In this connection learned counsel has placed reliance in Chapter IX of 'he Assam Temporarily Settled Areas Tenancy Act, 1971. In reply Mr. Chaudhury has urged that there is a clear finding of the learned lower appellate Court in para 11 of the judgment that defendant did not acquire any tenancy right in respect of the suit land. Mr. Sarma his placed reliance on the finding of the learned trial Court while considering issue No, 9. 13. I have perused the said finding of the learned trial Court and find that the learned trial Court has recorded that the defendants were occupying the land as tenant of the plaintiff.
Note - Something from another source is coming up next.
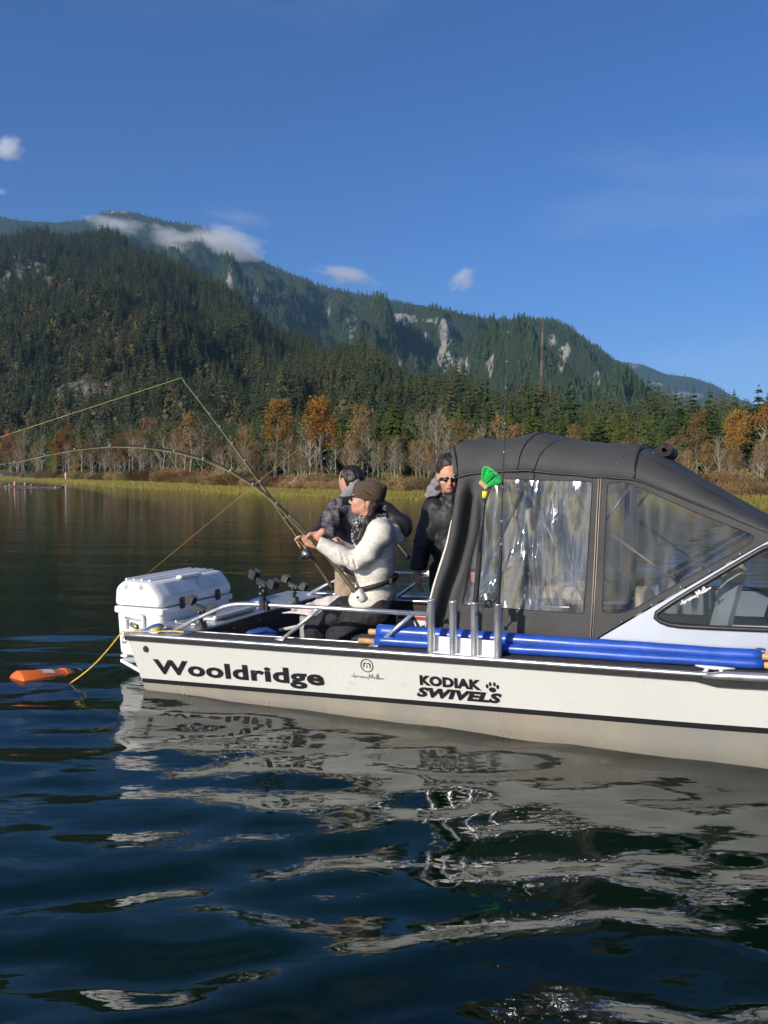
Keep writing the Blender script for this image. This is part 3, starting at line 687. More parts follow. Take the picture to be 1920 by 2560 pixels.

But the Court has also taken note of the said fact that the revenue authority refused to record the names of the defendant as tenant under the provisions of the said Act. 14. Be that as it may, the judgment of the learned trial Court has merged with the appellate Court's judgment and in para 11 of the appellate judgment ' there is a clear finding that the plaintiff never agreed to entertain the defendants as tenant and that apart the revenue authority also did not record the names of the defendants as tenant. In this connection I may refer to section 58 of the Assam Temporarily Settled Areas Tenancy Act. I may also add that against the finding of the learned lower appellate Court no cross-objection has been filed by the defendants. 5. As the learned Court below held that the plaintiff has got right, title and interest over the land and in view of my finding that the defendants cannot get protection under section 53 A of the Transfer of Property Act, I hold that the suit is liable to be decreed. Accordingly the suit is decreed by declaring right, title and interest of the plaintiff over the suit land and also for recovery of khas possession. Appeal is allowed and the parties to bear their own cost for this appeal.